By Gregory J. Sullivan
The Bulletin
February 13, 2009

http://www.thebulletin.us/articles/2009/02/13/commentary/editorials/doc49950ed909263375336794.txt

The revelations of grave sexual and financial abuses of Father Marcial Maciel have finally — and thankfully — penetrated into the leadership of the order he founded, the Legion of Christ, and the lay movement, Regnum Christi. The Legion and Regnum Christi, both of which are very impressive organizations, will need to confront this problem openly, thoroughly, and honestly to have any chance to survive. One can only hope the very best for the many outstanding members of these groups.

Founded in Mexico in 1941, the Legion has been one of the most successful new ecclesial movements in the Church. It has ordained many competent priests (more than 700 currently with more than 1,000 seminarians) and recruited brilliant and committed lay people (the membership of Regnum Christi is approximately 70,000). What is more, these groups are distinguished by their sincere pursuit of sanctity and doctrinal orthodoxy.

The founder, Fr. Maciel, who died in 2008, was continuously surrounded by rumors and accusations of sexual abuse of Legion seminarians. Pope John Paul II was intensely devoted to the excellence and vitality of the Legion and Regnum Christi, and the Vatican’s investigation of Fr. Maciel went nowhere. (During this time, Fr. Maciel had many influential defenders, including in this country the estimable Father Richard John Neuhaus.) Under Pope Benedict XVI, Fr. Maciel was, because of his advanced age and declining health, merely removed from his leadership position. That is where the matter remained until the recent acknowledgement by the Legion’s current leadership that it was engulfed in crisis.

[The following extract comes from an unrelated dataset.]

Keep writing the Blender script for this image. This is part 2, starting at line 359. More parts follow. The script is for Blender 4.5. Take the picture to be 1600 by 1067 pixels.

The newest problem to surface is that Fr. Maciel had fathered at least one child. The earlier allegations of pedophilia and drug addiction are credibly set forth in the tendentious but reliable 2008 documentary film, “Vows of Silence.” It is now beyond dispute that Fr. Maciel was an abominable man, sexually and financially corrupt, who maintained his position of unquestioned leadership by exploiting the zeal of his gifted followers with a requirement cult-like devotion reinforced by private vows. (These private vows, which forbade criticism of superiors, have been abrogated by Pope Benedict XVI.)

As George Weigel has prudently observed: “It can only be saved if there is full, public disclosure of Fr. Maciel’s perfidies and if the there is a root-and-branch examination of possible complicity in those perfidies within the Legion of Christ. That examination must be combined with a brutally frank analysis of the institutional culture in which those perfidies and that complicity unfolded.” (Mr. Weigel insists, correctly, that this examination must be conducted by someone outside of the Legion and answerable only to Pope Benedict XVI.)

Only time will tell whether the Legion and Regnum Christi can survive this examination in one form or other. As these problems are worked through, it is not unreasonable to ask: Why bother saving them at all? Would there be a loss? An immense loss. The Legion is filled with vibrant, young, intelligent and orthodox priests. A good example of these priests is Father Thomas Williams, L.C., who has recently published the very fine book, Knowing Right from Wrong: A Christian Guide to Conscience. Regnum Christi has the same sort of lay members. Where are these sorts of people — the sort who love Jesus Christ and seek to serve him and his Church with a totality of commitment — to go? With many traditional means exhausted, it is no surprise — and, in fact, it is a great blessing — that the Legion, Regnum Christi and comparable organizations flourish.

By dramatic contrast, the Jesuits have become a rapidly diminishing, aging, heterodox and largely homosexual order of priests. (The recent death of Avery Cardinal Dulles, S.J., reminds us that a convert of his caliber would be very unlikely today to enter the Jesuit order, whereas in his day — that is, the 1940s — such a vocational choice seemed inevitable.)

Throughout the history of the Church, new movements have emerged to carry on the work of what St. Paul called the more excellent way. Many of these movements have gone through complicated histories and thrived. Some have disappeared. One order has disappeared —more precisely, been suppressed — and then reappeared. The Legion and Regnum Christi are among the more remarkable groups of our time. To see the devastation wrought by the wicked appetites of Fr. Maciel is a real sadness. Whether they survive this catastrophe is a very open question. But, undeniably, there is a great deal of good to salvage from the wreckage.